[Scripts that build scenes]
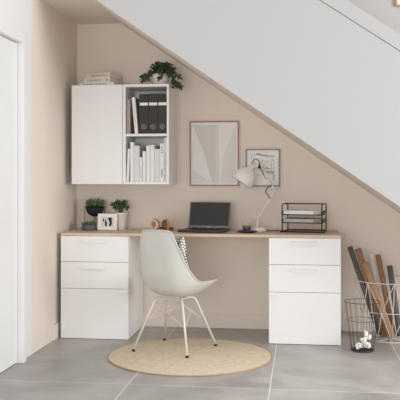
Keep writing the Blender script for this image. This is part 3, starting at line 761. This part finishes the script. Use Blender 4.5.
# large white geometric wire basket
GX, GY = 2.360, -.285
t = thing('wire_basket', 'large white geometric wire basket holding paper rolls at the right edge', 'basket', (GX, GY, 0))
RT, RM, RB, HT, HM = .242, .205, .138, .425, .215; q = .0034
def pn(R, a, z): return Vector((sin(radians(a))*R, -cos(radians(a))*R, z))
off = 1.5
MB().ring((0, 0, HT), RT, q, 56, t=8).build('top_ring', 'wire_white', t)
MB().ring((0, 0, HM), RM, q*.85, 56, t=8).build('middle_ring', 'wire_white', t)
MB().ring((0, 0, .006), RB, q, 48, t=8).build('base_ring', 'wire_white', t)
m = MB(); w_ = .0027
for k in range(8):
    a = k*45+off; top = pn(RT, a, HT); bot = pn(RB, a, .006)
    m.tube([top, bot], w_, 6)
    for sgn in (-1, 1):
        md = pn(RM, a+22.5*sgn, HM); m.tube([top, md], w_, 6); m.tube([md, bot], w_, 6)
m.build('wire_side', 'wire_white', t)
m = MB()
for k in range(4):
    a = k*45+off; m.tube([pn(RB, a, .006), pn(RB, a+180, .006)], w_, 6)
m.build('base_wires', 'wire_white', t)
def roll(top, bot, r_, mt, label, end='kraft_dark', hollow=True):
    top, bot = Vector(top), Vector(bot); ax = top-bot; L = ax.length
    R = ax.to_track_quat('Z', 'Y').to_euler()
    m = MB()
    if hollow: m.lathe([(0, 0), (r_, 0), (r_, L), (r_*.78, L), (r_*.78, L-.05), (0, L-.05)], 24, smooth=True)
    else: m.lathe([(0, 0), (r_, 0), (r_, L), (r_*.5, L+.001), (0, L+.001)], 24)
    o = m.build('paper_roll', mt, None, bot, R); 
    for p in o.data.polygons: p.use_smooth = abs(p.normal.z) < .5
    c = MB().lathe([(r_*.60, L-.06), (r_*.77, L-.06), (r_*.77, L-.002), (r_*.60, L-.002), (r_*.60, L-.06)], 20).build('inner_tube', end, o)
    tag(o, label, 'paper roll', 'rolls standing in the large wire basket')
roll((2.086, -.225, .650), (2.300, -.215, .022), .019, 'roll_grey', 'leftmost dark grey roll with a brown core leaning far left in the wire basket', 'kraft')
roll((2.140, -.262, .640), (2.330, -.265, .022), .023, 'kraft_dark', 'brown kraft roll second from the left, close beside the leftmost dark grey roll')
roll((2.185, -.315, .548), (2.375, -.325, .022), .024, 'kraft', 'long kraft paper roll leaning diagonally across the front of the wire basket')
roll((2.248, -.110, .588), (2.335, -.165, .022), .018, 'roll_white', 'white paper roll in the middle of the wire basket', 'label')
roll((2.292, -.140, .588), (2.395, -.215, .022), .019, 'kraft_dark', 'reddish brown roll right beside the white paper roll')
roll((2.372, -.170, .512), (2.435, -.260, .022), .020, 'roll_grey', 'rightmost dark grey roll with a black end cap in the wire basket', 'matte_black')
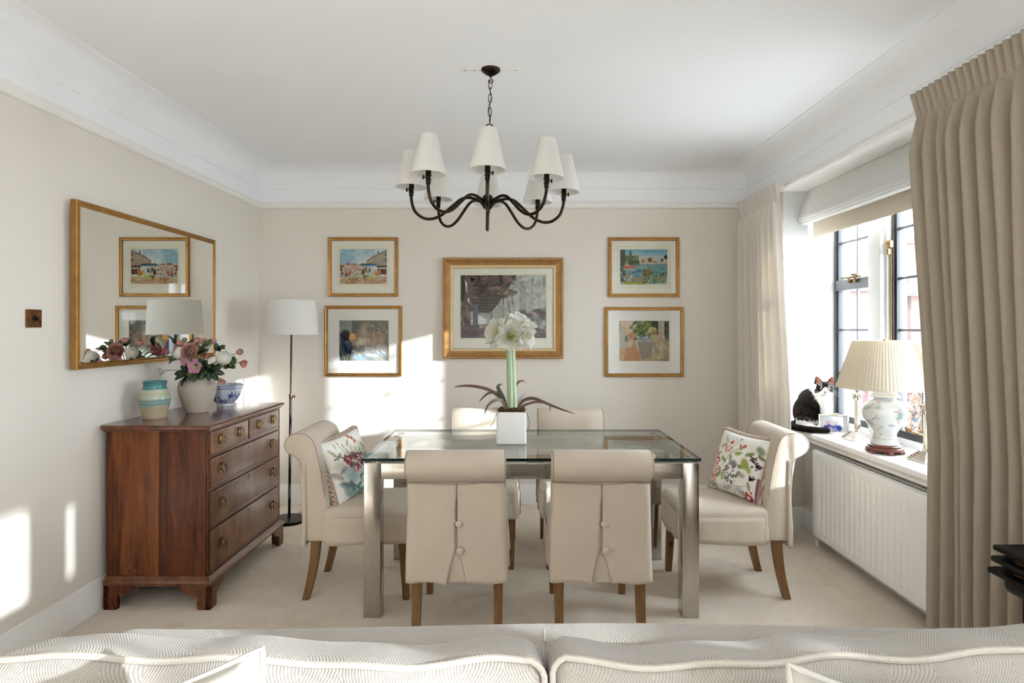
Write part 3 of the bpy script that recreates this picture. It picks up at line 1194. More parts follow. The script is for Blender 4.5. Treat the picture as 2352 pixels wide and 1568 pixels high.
def floral_left():
    c = Canvas(110, 110, (238, 234, 226), 11)
    c.grain(5, .06)
    for (x, y, r_, cc) in ((.22, .12, .05, (196, 188, 150)), (.30, .10, .05, (178, 176, 132)), (.37, .17, .05, (190, 186, 140)), (.52, .24, .06, (206, 196, 152)), (.60, .30, .06, (190, 186, 128)), (.70, .33, .05, (150, 160, 96))):
        leaf_dab(c, x, y, r_, .02, 1.3 + x, cc)
    for (x, y) in ((.66, .10), (.68, .17), (.62, .05)):
        c.ell(x, y, .025, .04, (192, 84, 56), .9, .4, .5)
    c.line([(.60, .03), (.75, .2), (.84, .5)], .006, (120, 120, 80), .8)
    c.line([(.1, .33), (.2, .29), (.28, .36), (.42, .62)], .011, (112, 84, 84), .85)
    c.line([(.3, .15), (.36, .32), (.36, .45)], .006, (150, 150, 110), .8)
    c.ell(.50, .36, .07, .05, (120, 124, 118), .8, .5, .6)
    c.ell(.47, .38, .06, .05, (96, 100, 96), .6, .5, .6)
    c.ell(.14, .44, .10, .07, (196, 190, 178), .6, .5, .2)
    c.ell(.30, .60, .12, .10, (176, 204, 208), .7, .6, .4)
    c.ell(.36, .68, .10, .08, (168, 200, 204), .6, .6, .4)
    for i in range(46):
        a, r_ = c.rng.rand() * 6.28, .11 * c.rng.rand() ** .6
        c.ell(.58 + r_ * math.cos(a), .46 + r_ * 1.15 * math.sin(a), .017, .014, [(152, 58, 78), (178, 76, 98), (126, 44, 62)][i % 3], .9)
    for i in range(22):
        c.ell(.50 + .07 * c.rng.randn() * .7, .58 + .05 * c.rng.randn() * .7, .014, .012, [(186, 84, 120), (160, 60, 96)][i % 2], .9)
    for i in range(48):
        a, r_ = c.rng.rand() * 6.28, .10 * c.rng.rand() ** .6
        c.ell(.68 + r_ * math.cos(a), .80 + r_ * 1.2 * math.sin(a), .016, .013, [(200, 84, 112), (214, 110, 120), (172, 62, 92)][i % 3], .9)
    c.ell(.55, .71, .07, .035, (120, 186, 178), .85, .5, -.2)
    c.line([(.5, .78), (.52, .72), (.64, .70), (.72, .62), (.76, .64)], .009, (70, 110, 104), .9)
    c.ell(.24, .86, .13, .09, (132, 158, 160), .75, .5, .7)
    c.ell(.40, .92, .11, .08, (136, 184, 180), .7, .5, .5)
    c.line([(.1, .7), (.3, .78), (.46, .90), (.44, 1.0)], .012, (84, 100, 104), .85)
    c.line([(.52, .74), (.58, .85), (.55, .98)], .009, (86, 104, 96), .8)
    c.line([(.62, .5), (.70, .7), (.84, .9)], .006, (120, 130, 84), .7)
    for i in range(26):
        c.ell(.84 + .05 * c.rng.randn(), .48 + .09 * c.rng.randn(), .012, .010, [(90, 92, 100), (120, 120, 124)][i % 2], .8)
    c.dabs(30, (.80, .60, .98, .98), .02, [(170, 182, 120), (196, 200, 150), (150, 170, 130)], .6, 2.2, 1.2)
    for (x, y, L, w, ro, cc) in ((.12, .22, .09, .03, 1.0, (180, 176, 140)), (.20, .30, .07, .03, -.6, (150, 152, 140)), (.08, .58, .10, .05, .8, (164, 160, 154)), (.20, .52, .08, .04, -.4, (150, 160, 158)), (.16, .74, .11, .05, .5, (120, 140, 146)), (.30, .80, .10, .05, 1.1, (104, 128, 130)), (.46, .84, .07, .04, -.5, (96, 150, 146)), (.42, .50, .07, .04, .3, (110, 114, 104)), (.74, .42, .07, .03, .9, (150, 160, 90)), (.86, .30, .08, .03, 1.2, (140, 150, 96)), (.50, .14, .07, .03, -.8, (196, 186, 150)), (.40, .28, .06, .025, 1.4, (176, 170, 120)), (.80, .66, .07, .03, .4, (160, 176, 130)), (.90, .84, .08, .03, 1.0, (176, 186, 150)), (.56, .94, .08, .04, .1, (110, 160, 150))):
        c.ell(x, y, L, w, cc, .75, .5, ro)
        c.line([(x - L * .9 * math.cos(ro), y - L * .9 * math.sin(ro)), (x + L * .9 * math.cos(ro), y + L * .9 * math.sin(ro))], .005, mixd(cc), .8)
    for i in range(40):
        a, r_ = c.rng.rand() * 6.28, .10 * c.rng.rand() ** .6
        c.ell(.34 + r_ * math.cos(a), .42 + r_ * math.sin(a), .018, .015, [(160, 62, 84), (186, 84, 104), (130, 48, 66)][i % 3], .85)
    for i in range(26):
        a, r_ = c.rng.rand() * 6.28, .07 * c.rng.rand() ** .6
        c.ell(.88 + r_ * math.cos(a), .50 + r_ * 1.3 * math.sin(a), .014, .012, [(80, 84, 96), (112, 112, 120)][i % 2], .85)
    return c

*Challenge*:
Search the entries for the word "part", then gather every line that has it.

*Output for this exercise*:
Keep writing the Blender script for this image. This is part 3, starting at line 761. This part finishes the script. Use Blender 4.5.
Write part 3 of the bpy script that recreates this picture. It picks up at line 1194. More parts follow. The script is for Blender 4.5. Treat the picture as 2352 pixels wide and 1568 pixels high.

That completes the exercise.